Anchorage Judge Sharon Gleason’s first Palmer Courthouse experience: Filling in on a trial stemming from a cow vs. commuter car accident many years ago. After the trial had begun, an ice storm made driving to work treacherous but all 14 jurors made it. “This really would not have happened in Anchorage,” Gleason recalled thinking at the time.

The story of the artwork: Vibrant prints of Alaskan and Palmer scenery in shiny frames adorn the walls of the jury assembly room. They’re on loan from Palmer artist Shane Lamb. Judges decorate their courtrooms as they see fit — anything from old pencil drawings to photographs of lounging polar bears. But District Court Judge John Wolfe’s courtroom’s main decoration is a somewhat gray painting of a dead songbird. His clerk said it was a “2 percent art” — meaning he got it from whatever state agency distributes the works to decorate public buildings.

Supreme Court Justice Morgan Christen on the expansion: She said it was her unfortunate duty, back when she was presiding judge of the Third Judicial District, to ask that everyone delay for a year plans to add just one courtroom in order that they could instead build three. She was pleased with the results. “When I’ve had some sort of rough days, I’ve come out here to sort of visit it and make myself feel better,” she joked.

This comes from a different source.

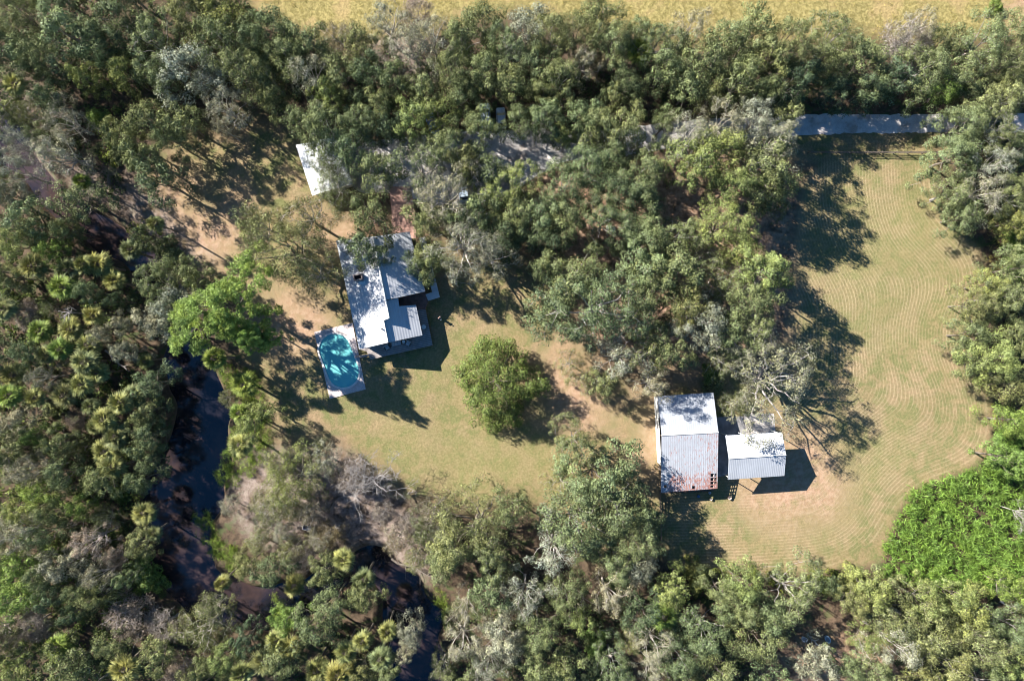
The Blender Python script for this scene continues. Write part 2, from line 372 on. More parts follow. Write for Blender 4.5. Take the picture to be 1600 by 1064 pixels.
nt.links.new(g, bs.inputs['Base Color']); bs.inputs['Roughness'].default_value = .95; bump(nt, bs, noise(nt, 9, 4, .7, v), .6, .08)
sheet('gravel_driveway', DRIVE, .03, gm, .16)
bm_, nt, bs = new_mat('brick_paving'); v = coords(nt, 'Object', (2.2, 2.2, 2.2), .2)
bt = nd(nt, 'ShaderNodeTexBrick'); nt.links.new(v, bt.inputs[0]); bt.inputs['Color1'].default_value = (.42, .22, .17, 1); bt.inputs['Color2'].default_value = (.50, .30, .24, 1); bt.inputs['Mortar'].default_value = (.36, .28, .24, 1); bt.inputs['Scale'].default_value = 1.0
nt.links.new(bt.outputs[0], bs.inputs['Base Color']); bs.inputs['Roughness'].default_value = .9
sheet('brick_path', PATH, .04, bm_)
conc = plain('concrete', (.40, .37, .35), .9, .2, .8, bmp=.2)
conc_d = plain('concrete_shaded', (.24, .235, .24), .9, .25, .7, bmp=.2)  # darker copy of the concrete: shade beside the barn put into the colour
sheet('concrete_slab', [(1112, 652), (1161, 650), (1166, 679), (1140, 682), (1143, 735), (1133, 743), (1112, 746)], .06, conc_d)
sheet('concrete_pad', [(1161.3, 646), (1209, 646), (1212, 680), (1166.3, 679.5)], .07, conc)

# ------------------------------------------------------------------ metal roofs
def metal(name, col, rib=.3, rot=0.0, rust=0.0, rough=.45, wavec=.12, rustdir=None):
    m, nt, bs = new_mat(name)
    v = coords(nt, 'Object', (1, 1, 1), rot)
    w = nd(nt, 'ShaderNodeTexWave', wave_type='BANDS', bands_direction='X', wave_profile='SIN'); nt.links.new(v, w.inputs[0]); w.inputs['Scale'].default_value = 2*PI/20/rib; w.inputs['Distortion'].default_value = 0
    seam = ramp(nt, w.outputs['Fac'], .80, .97)
    v0 = coords(nt)
    n = noise(nt, .6, 5, .6, v0)
    c = mixc(nt, ramp(nt, n, .3, .7), tuple(x*.88 for x in col), col)
    sv = coords(nt, 'Object', (3.0, .35, 1), rot); c = mixc(nt, mth(nt, 'MULTIPLY', ramp(nt, noise(nt, 1, 4, .6, sv), .5, .72), .3), c, tuple(x*.62 for x in col))
    c = mixc(nt, mth(nt, 'MULTIPLY', seam, wavec*3), c, tuple(x*.45 for x in col))
    if rust:
        g_ = nd(nt, 'ShaderNodeAttribute', attribute_name='rust').outputs['Fac']
        rv = coords(nt, 'Object', (4.5, 1.1, 1), rot)
        rn = mth(nt, 'ADD', noise(nt, 1.3, 6, .7, rv), g_)
        c = mixc(nt, mth(nt, 'MULTIPLY', ramp(nt, rn, .70, .86), .8), c, mixc(nt, ramp(nt, noise(nt, 3, 3, .6, v0), .35, .65), (.20, .05, .025), (.36, .13, .07)))
    nt.links.new(c, bs.inputs['Base Color']); bs.inputs['Roughness'].default_value = rough; bs.inputs['Metallic'].default_value = .0
    bump(nt, bs, w.outputs['Fac'], .35, .03)
    return m
white_paint = plain('white_paint', (.68, .68, .66), .6, .12, 1.5)
siding = plain('pale_siding', (.50, .49, .46), .7, .15, 1.2)
dark_glass = plain('dark_glass', (.03, .035, .04), .1, .2, 1)
wood = plain('weathered_wood', (.22, .17, .13), .85, .3, 2.5, bmp=.3)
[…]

State Sen. Linda Menard honoring Superior Court Judge Beverly Cutler: Menard cited Cutler, who is set to retire in September, as Alaska’s first female Superior Court Judge. She noted how Cutler started her Palmer career housed in a cramped, leaky building and, 32 years later , will leave it in fine condition. “Judge Cutler did all this while raising four children,” Menard said. Though Cutler will remain, for a time, a semi-regular presence at the courthouse, filling in when needed, “ultimately her potato farm and retirement beckon.”